Client
A****** Bank @BABEL Creativa
Year

2017

Deliverables
  • UX-UI Design

Adding functionalities to a banking app to make it fit to business users

When products reach to a maturity level, their features can be led to niche users. The discovery of new needs and opportunities for the mobile app helped to develop new tools oriented to a business user.

Challenges

Let’s give additional features to a banking environment without breaking the UX

Thinking

Approach

A****** Bank had recently released an app for their customers to organise payments, transfers and control their expenses and incomes, all on their own. But after several months of gathering information and learning from users, they decided to reinforce their personal banking division creating a new app.

For this project, the main goal was to manage several accounts in a really intuitive way, an agile and complete notification center and some advanced features related with unpaid operations and due payments.

To achieve a useful UX, the product owner suggested a dashboard approach. Notifications, main data, fast access to relevant info… All just on a single screen.

Planning

Problems

Business people care. They want their information on the fly. But what’s the main information?

After some insight, we found two different sources of relevant information –from users interactions and from account changes. As accounts information isn’t released at real time, that was consider a one-time-useful information. If our user opens the app several times a day, they will probably find the same information related to their money.

But user interaction was more unpredictable and it turned to be lapsed in a few minutes. Besides, at some operations consisted in a validation interchange, notifications became extremely important. So we decided to set notifications in a visible spot over accounts information and navigation.

After that, we needed to make decisions over patterns. Data visualisation combined dates, amounts, details and actors. We proposed different solutions to each of them so that the user could recognise easily their purpose and a clear interaction.

Solving

Solutions

Variable information was set on top. This would clean the rest of the information in case of discarding the new messages. We struggled to work on a busy screen in order to figure out how it would look if the user had a lazy day.
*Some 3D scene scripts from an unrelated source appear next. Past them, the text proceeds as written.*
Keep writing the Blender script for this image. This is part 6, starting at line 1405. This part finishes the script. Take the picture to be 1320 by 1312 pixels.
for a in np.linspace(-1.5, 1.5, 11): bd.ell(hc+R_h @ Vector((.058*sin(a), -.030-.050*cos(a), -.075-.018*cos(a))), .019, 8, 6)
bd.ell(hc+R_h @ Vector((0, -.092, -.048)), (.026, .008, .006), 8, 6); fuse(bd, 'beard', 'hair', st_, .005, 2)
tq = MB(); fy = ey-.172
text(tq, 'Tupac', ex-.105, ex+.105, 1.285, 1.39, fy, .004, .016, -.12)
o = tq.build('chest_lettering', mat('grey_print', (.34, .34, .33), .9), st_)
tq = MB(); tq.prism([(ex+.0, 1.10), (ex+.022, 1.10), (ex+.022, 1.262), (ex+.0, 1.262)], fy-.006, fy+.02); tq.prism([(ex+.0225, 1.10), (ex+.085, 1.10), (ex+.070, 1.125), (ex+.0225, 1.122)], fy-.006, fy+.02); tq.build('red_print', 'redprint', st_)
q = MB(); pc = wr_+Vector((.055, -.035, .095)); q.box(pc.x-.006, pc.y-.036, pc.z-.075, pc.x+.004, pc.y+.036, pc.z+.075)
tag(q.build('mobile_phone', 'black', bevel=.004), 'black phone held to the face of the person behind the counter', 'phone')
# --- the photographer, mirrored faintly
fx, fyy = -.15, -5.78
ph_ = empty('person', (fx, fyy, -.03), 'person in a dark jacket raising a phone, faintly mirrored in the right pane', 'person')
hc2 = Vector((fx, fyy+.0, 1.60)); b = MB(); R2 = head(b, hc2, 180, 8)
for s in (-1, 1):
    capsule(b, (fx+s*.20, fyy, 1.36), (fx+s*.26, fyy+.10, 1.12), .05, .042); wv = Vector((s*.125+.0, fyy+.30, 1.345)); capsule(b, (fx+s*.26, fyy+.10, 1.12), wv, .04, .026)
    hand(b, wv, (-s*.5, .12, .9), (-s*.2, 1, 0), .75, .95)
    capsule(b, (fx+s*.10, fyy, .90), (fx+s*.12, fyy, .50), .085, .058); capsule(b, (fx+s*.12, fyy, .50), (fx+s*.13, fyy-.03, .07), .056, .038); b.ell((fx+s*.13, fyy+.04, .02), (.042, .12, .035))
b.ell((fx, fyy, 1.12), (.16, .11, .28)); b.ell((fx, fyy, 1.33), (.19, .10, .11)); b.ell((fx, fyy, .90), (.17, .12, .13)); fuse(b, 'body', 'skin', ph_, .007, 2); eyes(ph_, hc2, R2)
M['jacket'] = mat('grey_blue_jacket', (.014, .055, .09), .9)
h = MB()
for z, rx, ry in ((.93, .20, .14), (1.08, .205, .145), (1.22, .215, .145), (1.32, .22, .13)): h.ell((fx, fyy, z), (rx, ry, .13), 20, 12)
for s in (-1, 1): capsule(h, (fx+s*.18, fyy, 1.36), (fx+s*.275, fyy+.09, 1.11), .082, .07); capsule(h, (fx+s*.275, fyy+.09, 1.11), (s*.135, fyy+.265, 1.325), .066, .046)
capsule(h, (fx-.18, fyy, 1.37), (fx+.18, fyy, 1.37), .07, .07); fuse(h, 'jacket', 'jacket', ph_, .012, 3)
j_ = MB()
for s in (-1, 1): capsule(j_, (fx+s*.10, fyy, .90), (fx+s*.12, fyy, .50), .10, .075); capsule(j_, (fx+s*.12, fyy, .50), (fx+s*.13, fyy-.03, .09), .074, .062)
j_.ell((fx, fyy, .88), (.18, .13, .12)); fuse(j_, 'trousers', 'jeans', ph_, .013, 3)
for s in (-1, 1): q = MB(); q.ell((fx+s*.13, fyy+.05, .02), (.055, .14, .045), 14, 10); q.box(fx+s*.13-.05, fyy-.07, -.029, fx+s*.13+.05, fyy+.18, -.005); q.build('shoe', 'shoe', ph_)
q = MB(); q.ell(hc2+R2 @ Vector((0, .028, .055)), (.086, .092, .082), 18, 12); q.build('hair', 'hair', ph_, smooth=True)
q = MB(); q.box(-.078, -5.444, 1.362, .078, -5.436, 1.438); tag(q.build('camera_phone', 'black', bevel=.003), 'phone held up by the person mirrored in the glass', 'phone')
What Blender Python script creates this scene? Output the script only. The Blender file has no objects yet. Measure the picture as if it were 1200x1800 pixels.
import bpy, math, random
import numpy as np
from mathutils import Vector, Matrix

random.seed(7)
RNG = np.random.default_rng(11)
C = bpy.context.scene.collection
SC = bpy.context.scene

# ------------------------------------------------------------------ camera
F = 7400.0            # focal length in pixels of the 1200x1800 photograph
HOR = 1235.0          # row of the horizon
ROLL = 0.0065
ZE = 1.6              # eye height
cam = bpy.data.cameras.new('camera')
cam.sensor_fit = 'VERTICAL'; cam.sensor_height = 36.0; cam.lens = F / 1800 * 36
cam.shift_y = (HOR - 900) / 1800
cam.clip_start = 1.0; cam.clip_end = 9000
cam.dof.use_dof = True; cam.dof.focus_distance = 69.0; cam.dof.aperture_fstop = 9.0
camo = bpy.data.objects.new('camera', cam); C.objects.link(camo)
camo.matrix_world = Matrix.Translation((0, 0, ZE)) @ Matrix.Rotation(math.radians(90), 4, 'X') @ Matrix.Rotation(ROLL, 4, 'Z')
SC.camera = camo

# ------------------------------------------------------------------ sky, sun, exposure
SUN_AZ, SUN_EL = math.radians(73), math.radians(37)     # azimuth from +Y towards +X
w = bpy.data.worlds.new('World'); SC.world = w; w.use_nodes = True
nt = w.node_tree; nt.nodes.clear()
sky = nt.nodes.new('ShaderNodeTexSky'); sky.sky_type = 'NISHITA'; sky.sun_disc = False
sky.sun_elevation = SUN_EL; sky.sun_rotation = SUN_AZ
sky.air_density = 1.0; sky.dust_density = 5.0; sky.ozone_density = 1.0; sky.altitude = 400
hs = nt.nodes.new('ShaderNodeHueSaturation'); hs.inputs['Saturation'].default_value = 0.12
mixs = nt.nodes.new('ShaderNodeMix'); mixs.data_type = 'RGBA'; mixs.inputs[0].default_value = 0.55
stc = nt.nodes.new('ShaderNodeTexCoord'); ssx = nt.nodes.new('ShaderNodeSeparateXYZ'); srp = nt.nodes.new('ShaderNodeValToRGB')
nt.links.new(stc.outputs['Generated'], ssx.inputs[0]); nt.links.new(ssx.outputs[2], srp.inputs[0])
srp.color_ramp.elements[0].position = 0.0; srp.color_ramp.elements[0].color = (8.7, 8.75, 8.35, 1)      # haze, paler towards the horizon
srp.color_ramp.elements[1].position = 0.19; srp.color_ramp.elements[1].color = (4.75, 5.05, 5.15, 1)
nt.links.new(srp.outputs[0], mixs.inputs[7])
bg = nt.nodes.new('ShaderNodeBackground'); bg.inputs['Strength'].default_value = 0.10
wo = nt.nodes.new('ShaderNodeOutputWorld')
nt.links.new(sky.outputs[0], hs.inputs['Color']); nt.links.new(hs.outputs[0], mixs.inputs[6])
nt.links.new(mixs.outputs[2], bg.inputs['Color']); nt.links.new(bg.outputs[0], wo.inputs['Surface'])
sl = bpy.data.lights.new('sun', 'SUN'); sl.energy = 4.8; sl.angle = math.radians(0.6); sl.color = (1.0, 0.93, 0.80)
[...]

Notifications couldn’t be grouped on a more natural spot (at the navigation bar) because it was decided to set an undefined shortcut.

Patterns were selected after several thoughts. Due dates were naturally defined on a calendar –a familiar pattern for things to be made in future. It also provided the user a more intuitive and precise navigation gesture, and a understandable infinite scroll.

Unpaid were sorted on a timeline at which progresses were checked and understood, grouped by months and detailed as a plain account. Then details could be displayed to check them in a glance.

Besides, operation verifications were designed as a step-by-step progress. We needed to tell the user the actual operation stage, what was going next and if there was anything relying on them. At some point, this feature was to be connected to a personal messaging module to notify, inquire, ask or solve any concern about the operation with any related user. A tricky work at this section was to describe every single screen change depending on the operation status, that would imply cancelling or approving permissions asymmetrically.

Each section had its own design, but the overall was connected with a consistent design system, inherit from the original app, but widened and completed with the new requirements.

Creating

Performance

After deciding on the wireframes and design system, we worked on the UI and interaction. There were some key behaviours we needed to keep from the original customer’s app, such as color scheme (we provided two versions, light and dark, to differentiate both apps but finally the light one was chosen), patterns and data visualisation. But most of them didn’t fit our needs, so the UI was almost designed from scratch.

We set a design system based on the previuos look –as I received the project there wasn’t a proper design system at all– to work on patterns and components from the easiest ones (lists, buttons, forms) to the most complex ones (timelines and charts, specially). Little by little we completed the design environment with molecules and organisms, to finally describe the whole interactions.

Additionally we updated a card management module to the users’s app, so we needed to create new patterns and objects that could live in between in case they needed to be applied in future to the business app.

Delivering

Results

It wasn’t a tough project –actually it was piece of cake considering the complexity of bank operations. It was really exiting opening our minds to different perceptions of dealing with money, managing operations or solving them.

Finally we managed to arrange a lot of information in a visually ordered clear way for what we expect may be a powerful and helpful tool.